İlhami Yılmaz ve oğulları hakkında Erzurum 1'inci Ağır Ceza Mahkemesi'nde dava açıldı. 3 sanık hakkında 'kasten öldürme' ve 'kasten öldürmeye teşebbüs' suçlarından 6'şar kez müebbet ile 9'ar yıldan 15'er yıla kadar hapis cezası talep edildi. İddianamede, sanıkların cinayeti haksız tahrik altında işlediklerini belirtilerek, verilecek cezada indirim yapılması istendi.

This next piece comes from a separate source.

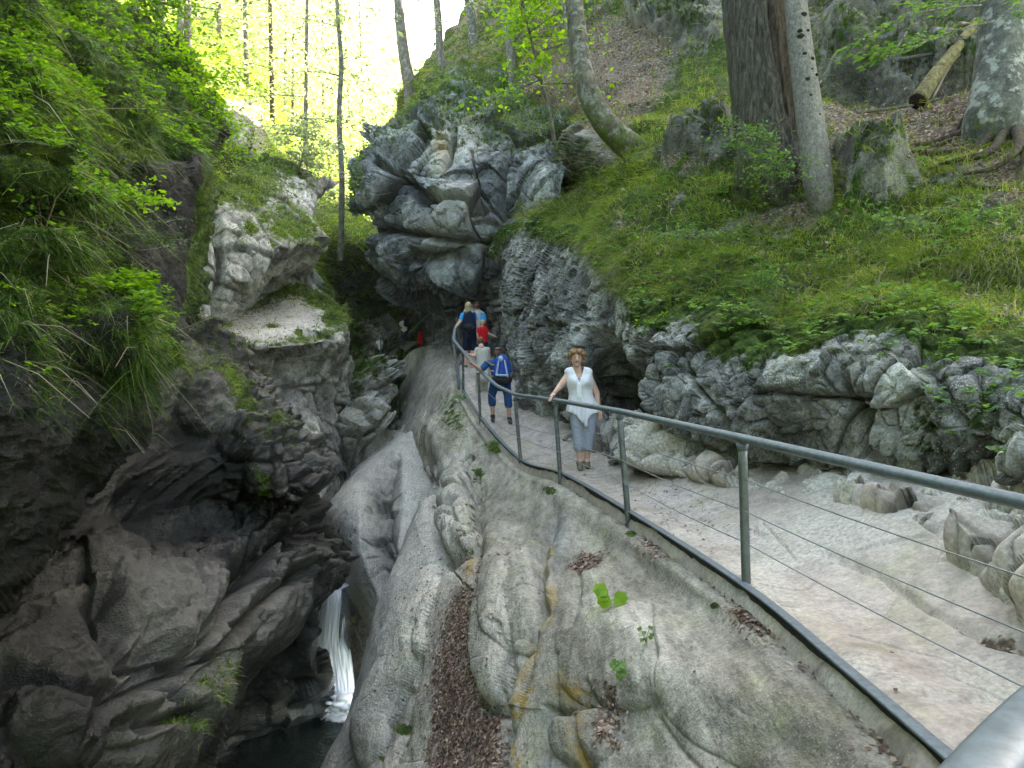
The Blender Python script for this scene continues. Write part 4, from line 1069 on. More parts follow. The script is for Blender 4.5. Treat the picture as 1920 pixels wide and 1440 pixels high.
for p0,n0_ in zip(pos[:50],an[i][:50]):
    dd = nrm(n0_+r.normal(0,.6,3)+np.array([0,0,-.4]))*r.uniform(.2,.7)
    dr.add(*tube(np.array([p0,p0+dd*.5+[0,0,.04],p0+dd+[0,0,-.05]]), [.004,.003,.0015], 4, cap=False))
pos,nor,i = sampler(hl, lip+.06*vis(hl)*hl.grassw*sm(.0,.4,fbm(hl.V*1.3,3,66)), 12000, 63)
dr.add(*blades(pos, ns[i], .2, .0025+.0004*pos[:,1], 1.3, 64, .45, up=.4))
o = dr.build('dry_stems', M['twig']); o['kind'] = 'stuff'
o = gg.build('gorge_grass', M['grass_b']); o['kind'] = 'stuff'

# ---- trees -----------------------------------------------------------------
def trunk_pts(spec):
    """spec: list of (px, py, d) from the base up, plus overshoot"""
    return np.array([P(*s) for s in spec])
def foliage(acc, wood, centre_pts, n_br, br_len, per, size, seed, flat=.35, up=.1, clump=.35, quad=True):
    """branches leaving the stem points, each carrying sprays of leaves"""
    r = np.random.default_rng(seed); C0 = np.asarray(centre_pts)
    for b in range(n_br):
        p0 = C0[r.integers(len(C0))]; a = r.random()*6.283
        L = br_len*r.uniform(.45,1.15); dh = np.array([math.cos(a), math.sin(a), up+r.normal(0,.22)])
        m = np.linspace(0,1,5)[:,None]
        br = p0+dh*L*m+np.array([0,0,-.22])*L*m*m+r.normal(0,.03*L,(5,3))*m
        if wood is not None: wood.add(*tube(br, np.linspace(.018,.004,5)*(L*.7 if L < 1.4 else max(1,L*.7)), 5, cap=False))
        k = int(per*r.uniform(.6,1.3))
        t = r.random(k)**.7
        ii = np.clip((t*4).astype(int),0,3); c = br[ii]+(br[ii+1]-br[ii])*(t*4-ii)[:,None]
        c = c+r.normal(0,1,(k,3))*np.array([1,1,flat])*clump*L*(.25+.5*t)[:,None]
        dd = nrm(dh*.6+r.normal(0,.7,(k,3)))*np.array([1,1,.5]); nn = np.array([0,0,1.0])+r.normal(0,.45,(k,3))
        (acc.add(*quadleaves(c, dd, nn, np.full(k,size), seed+b)) if quad else acc.add(*leaves(c, dd, nn, np.full(k,size), seed+b, .7)))

def tree(spec, rads, bark, label, cat='tree', group=None, name='tree', crown=None, sides=14, rough=.06, k=10, moss=None, crown_mat='leaf_dark', flare=.0, freq=6, ground=None, ringf=2.2, extend=0):
    if ground is not None:
        gp = at(ground, spec[0][0], spec[0][1]); dl = gp[1]-spec[0][2]+.05; f_ = (gp[1]+.05)/spec[0][2]
        spec = [(a_,b_,c_+dl) for a_,b_,c_ in spec]; rads = [r_*f_ for r_ in rads]
        b0, b1 = spec[0], spec[1]
        spec = [(b0[0]+(b0[0]-b1[0])*.3, b0[1]+45, b0[2]+.12)]+list(spec); rads = [rads[0]]+list(rads)
    T0 = trunk_pts(spec); sg = np.linalg.norm(np.diff(T0,axis=0),axis=1); cum = np.concatenate([[0],np.cumsum(sg)])/sg.sum()
    if len(rads) != len(T0): rads = np.interp(cum, np.linspace(0,1,len(rads)), rads)
    pts = spline(T0, k); rr_ = np.repeat(np.array(rads,float)[:-1],k); rr_ = np.array([rads[i//k]+(rads[min(i//k+1,len(rads)-1)]-rads[i//k])*((i%k)/k) for i in range(len(pts))])
    rad = rr_
    if extend:
        e_ = hi(pts, extend*.1, extend, 10); rad = np.concatenate([rad, np.linspace(rad[-1]*.95, rad[-1]*.25, 10)]); pts = np.concatenate([pts, e_])
    if flare:
        s = np.linalg.norm(pts-pts[0],axis=1); rad = rad*(1+flare*np.exp(-s/(rads[0]*1.6)))
    root = empty(name, tuple(pts[0]), 0, label, cat, group)
    a = Acc(); V,q,t,rr = tube(pts, rad, sides, len(label), rough, freq, ringf=ringf)
    ms = 0.0
    if moss is not None:
        z = np.linalg.norm(V-pts[0],axis=1); dirn = nrm(V-pts[np.argmin(((V[:,None,:]-pts[None,::4])**2).sum(2),1)*4])
        ms = np.clip(moss[0]*np.exp(-z/moss[1])+.5*np.clip(-dirn[:,0],0,1)*np.exp(-z/(moss[1]*2)),0,1)
    a.add(V,q,t,rr,ms); tk = a.build('trunk', M[bark], root, smooth=True)
    if crown:
        lf, wd = Acc(), Acc()
        for c in crown:
            foliage(lf, wd, **c)
        wd.build('branches', M['bark_thin'], root, smooth=True); lf.build('crown', M[crown_mat], root)
    return root, pts

def hi(pts, lo, hi_, n=12):
    """points between two heights along straight continuation of a stem"""
    p1 = pts[-1]; dirv = nrm(pts[-1]-pts[-6]); dirv = nrm(dirv+np.array([0,0,1.5]))
    return np.array([p1+dirv*t for t in np.linspace(lo,hi_,n)])

def crown_over(pts, lo, hi_, n_br, L, per, size, seed, **kw):
    global EXT
    EXT = hi_+1.5
    return dict(centre_pts=hi(pts,lo+1.5,hi_+1.5), n_br=n_br, br_len=L, per=per, size=size, seed=seed, **kw)

EXT = 0
# foreground trunks on the right bank
s = [(1446,345,10.0),(1440,280,10.1),(1428,190,10.3),(1415,80,10.5),(1405,-20,10.7),(1395,-160,11),(1380,-420,11.5)]
p_ = spline(trunk_pts(s),10)
T1,_ = tree(s, [.42,.39,.385,.38,.37,.35,.3], 'bark_big', 'thick grey furrowed trunk with a darker brown flank and moss down its left edge', group=None,
     sides=110, rough=.10, k=26, moss=(.7,.9), flare=.22, crown=[crown_over(p_,.5,9,22,4.2,60,.3,401,clump=.5)], freq=3, ground=hl, extend=10, ringf=8)
dl = T1.location[1]-10.0-.12
s2 = [(1500,400,9.95),(1483,330,9.95),(1470,260,10.05),(1458,180,10.2),(1446,80,10.4),(1434,-20,10.6),(1420,-220,11)]
s2 = [(x,y,d+dl) for x,y,d in s2]
a = Acc(); V,q,t,rr = tube(spline(trunk_pts(s2),24), [.30]*145, 80, 5, .12, 3, ringf=7); a.add(V,q,t,rr,.1); a.build('second_stem', M['bark_brown'], T1, smooth=True)
s = [(1541,385,9.3),(1534,340,9.35),(1520,230,9.5),(1504,110,9.7),(1490,-10,9.9),(1475,-160,10.1),(1460,-420,10.4)]
p_ = spline(trunk_pts(s),10)
T2,pp = tree(s, [.14,.175,.168,.155,.14,.13,.10], 'bark_pale', 'pale scaly spruce trunk dotted with dark branch knots, in front of the thick grey trunk', sides=40, rough=.05, k=24, moss=(.5,.25),
     crown=[crown_over(p_,1,9,24,2.6,50,.22,402,clump=.4)], freq=5, ground=hl, extend=10)
for n_,(x,y,rr_) in enumerate([(1507,27,6),(1500,58,5),(1502,68,7),(1509,101,5),(1523,110,4),(1515,149,5.5),(1521,180,5),(1526,200,3),(1522,130,3),(1536,215,3),(1515,57,3),(1531,140,3)]):
    ky = pp[np.argmin(np.abs(proj(pp)[1]-y))]; sgm = ky[1]; q0 = np.array(P(x,y,sgm-.155*sgm/9.4)); bm_ = bmesh.new(); bmesh.ops.create_icosphere(bm_, subdivisions=2, radius=1)
    s_ = rr_/F*sgm
    for v in bm_.verts: v.co = Vector((v.co.x*s_*(1+.2*math.sin(5*v.co.z+n_)), v.co.y*.03, v.co.z*s_*.85))+Vector(q0-np.array(T2.location))
    me = bpy.data.meshes.new('knot'); bm_.to_mesh(me); bm_.free(); me.materials.append(M['knot']); o = bpy.data.objects.new('knot', me); C.objects.link(o); o.parent = T2
s = [(1190,285,13.6),(1165,262,13.5),(1130,225,13.5),(1102,170,13.6),(1088,110,13.8),(1080,40,14),(1074,-30,14.2),(1066,-200,14.8),(1060,-420,15.5)]
p_ = spline(trunk_pts(s),10)
tree(s, [.24,.23,.215,.20,.185,.17,.16,.14,.11], 'bark_curved', 'curved mossy trunk bending out from the grassy slope above the path', sides=36, rough=.05, k=16, moss=(1.0,1.3), flare=.3,
     crown=[crown_over(p_,0,7,20,3.2,60,.26,403,clump=.5)], ground=hl, extend=8)
s = [(1868,235,9.3),(1872,150,9.5),(1880,60,9.7),(1884,-30,9.9),(1888,-200,10.3),(1890,-450,10.8)]
p_ = spline(trunk_pts(s),10)
T4,_ = tree(s, [.30,.275,.27,.265,.25,.2], 'bark_beech', 'broad smooth beech trunk with white lichen patches at the right edge above tangled roots', sides=48, rough=.05, k=22, moss=(1.0,.35), flare=.55,
     crown=[crown_over(p_,0,9,22,4,60,.28,404,clump=.5)], freq=2.5, ground=hl, extend=10)
rt = Acc(); r = np.random.default_rng(44)
for sp_ in [[(1850,225),(1800,250),(1740,270),(1690,282)],[(1860,235),(1830,275),(1760,292),(1700,300),(1640,300)],[(1880,240),(1850,300),(1790,320),(1740,330)],[(1890,240),(1900,300),(1860,330),(1800,345)],
            [(1845,215),(1805,235),(1770,262),(1735,285)],[(1900,245),(1915,320),(1890,350),(1840,360),(1800,352)]]:
    pz = [np.array(at(hl,x,y))+np.array([0,-.06,.04]) for x,y in sp_]; pz[0] = np.array(at(hl,sp_[0][0],sp_[0][1]))+np.array([r.normal(0,.06),-.05,.12])
    rt.add(*tube(spline(pz,8), np.linspace(.065,.016,8*(len(pz)-1)+1), 10, 3, .15, 8), moss=.35)
rt.build('roots', M['bark_brown'], T4, smooth=True)
# leafy beech branch hanging into the upper right corner, carried by the beech
lf, wd = Acc(), Acc(); r = np.random.default_rng(77)
for sp_ in [[(1860,40,9.2),(1780,60,8.6),(1700,90,8.2),(1600,100,7.9)],[(1840,10,9.2),(1780,15,8.4),(1700,30,8),(1590,85,7.8)],[(1860,-10,9),(1780,0,8.4),(1720,-10,8)],[(1700,60,8.1),(1680,90,7.9),(1650,110,7.8)],[(1900,-30,9.2),(1930,10,8.6),(1950,30,8.3)]]:
    bp = spline(trunk_pts(sp_),8); wd.add(*tube(bp, np.linspace(.013,.003,len(bp)), 6, cap=False))
    k = 95; t = r.random(k)**.6*(len(bp)-1.01); ii = t.astype(int); c = bp[ii]+(bp[ii+1]-bp[ii])*(t-ii)[:,None]
    tv = nrm(bp[ii+1]-bp[ii]); sd = nrm(np.cross(tv,[0,0,1.0]))*np.where(r.random(k)>.5,1,-1)[:,None]
    c = c+sd*r.uniform(0,.22,(k,1))+np.array([0,0,1])*r.normal(0,.025,(k,1))
    lf.add(*leaves(c, nrm(tv*.6+sd+r.normal(0,.25,(k,3))), np.array([0,0,1.0])+r.normal(0,.22,(k,3)), np.full(k,.072), 78, .68))
wd.build('low_branch', M['bark_thin'], T4, smooth=True); lf.build('low_branch_leaves', M['leaf'], T4)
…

'PİŞMANIZ KEŞKE OLMASAYDI'
Erzurum 1'inci Ağır Ceza Mahkemesi'nde dün görülen karar duruşmasında İlhami Yılmaz ve oğulları, Rize L Tipi Kapalı Ceza İnfaz Kurumu'ndan Ses ve Görüntülü Bilişim Sistemi (SEGBİS) ile bağlandı. Ölen kişilerin aileleri ise yine SEGBİS aracılığıyla Horasan Adliyesi'nde duruşmayı takip etti. Son sözleri sorulan baba ve oğulları "Pişmanız keşke olmasaydı" dedi.
CEZA YAĞDI
Mahkeme heyeti, İlhami Yılmaz'a ağabeyi Mehmet Yılmaz'a karşı 'kasten öldürme' suçundan önce ağırlaştırılmış müebbet verdi ve iyi halden müebbed hapis cezasına çevirdi. Heyet, İlhami Yılmaz'ı aynı suçtan yeğenleri Bahattin, Ömer, İbrahim ile damadı Sedrettin Bahar'a karşı önce 4 kez müebbet hapis cezasına mahkum etti. İyi hal indirimi uygulayan mahkeme, müebbet hapis cezasını 25'er yıla düşürdü ve 4 kişiyi öldürmekten toplam 100 yıl hapis cezası verdi. Sanığın, yeğeni Adem Yılmaz'ı tahrik altında öldürdüğüne kanaat getiren heyet, bu eyleminden ise İlhami Yılmaz, 12 yıl 6 ay hapis cezasına çarptırıldı. İlhami Yılmaz, yeğeninin oğlu Ahmet Can Yılmaz'ı yaralamaktan da ayrıca 10 yıl 10 ay hapis cezası aldı. İlhami Yılmaz'a müebbet ve toplam 123 yıl 4 ay hapis cezası hükmedildi.
KARDEŞLERE 125'ER YIL
Heyet, iki kardeşi de amcaları Mehmet, kuzenleri Bahattin, Ömer ve İbrahim Yılmaz'ı öldürmekten önce müebbet, ardından iyi hal indirimi ile toplam 100'er yıl hapis cezasına çarptırdı. Kardeşler ayrıca, kuzenleri Adem Yılmaz'ı tahrik altında öldürdükleri gerekçesiyle 12'şer yıl 6'şar ay, Ahmet Can Yılmaz'ı yaralamaktan da 10'ar yıl 10'ar ay, ruhsatsız silah bulundurma suçundan da 1'er yıl 8'er ay hapis cezası aldı. Emrah ve Fatih Yılmaz kardeşler toplam 125'er yıl hapis cezası mahkum edildi.
'İYİ HAL İNDİRİMİ UYGULAMASINA İTİRAZ EDECEĞİZ'
Sanıklara iyi hal indirimi uygulanmasını eleştiren ölen kişilerin Avukatı Fahrettin Özer şunları söyledi:
"Sanıklar arasında iştirak ve irade birliği söz konusudur. Her ne kadar sanık Emrah'ın iştirak iradesinin olmadığını beyan etseler de bu husus gerçeği yansıtmamaktadır. Sanıklar etkili mesafeden ölüm sonucunun kaçınılmaz olduğunu bilerek maktülleri öldürmüş ve olay yerinden de beraber kaçmışlardır. Türkiye'deki terör olayları haricinde hiçbir olayda bu kadar insan hunharca katledilmemiştir. Vahim cinayetler işlenmemiştir. Sanıklara verilen cezalarla bir nebze de olsa, olayda hayatını ve eşini babasını kaybeden müvekkillerimizin içleri soğumuş ve adalete olan inançları güven tazelemiştir. Mahkemenin sanıklar hakkında 6 kişinin ölümünü yok sayarak TCK 62'nci maddesi uyarınca iyi hal indirimi uygulamasına itiraz edeceğiz. Çünkü maktülleri hunharca öldüren sanıklara indirim yapılması müvekkilleri ve kamu vicdanını rahatsız etmiştir."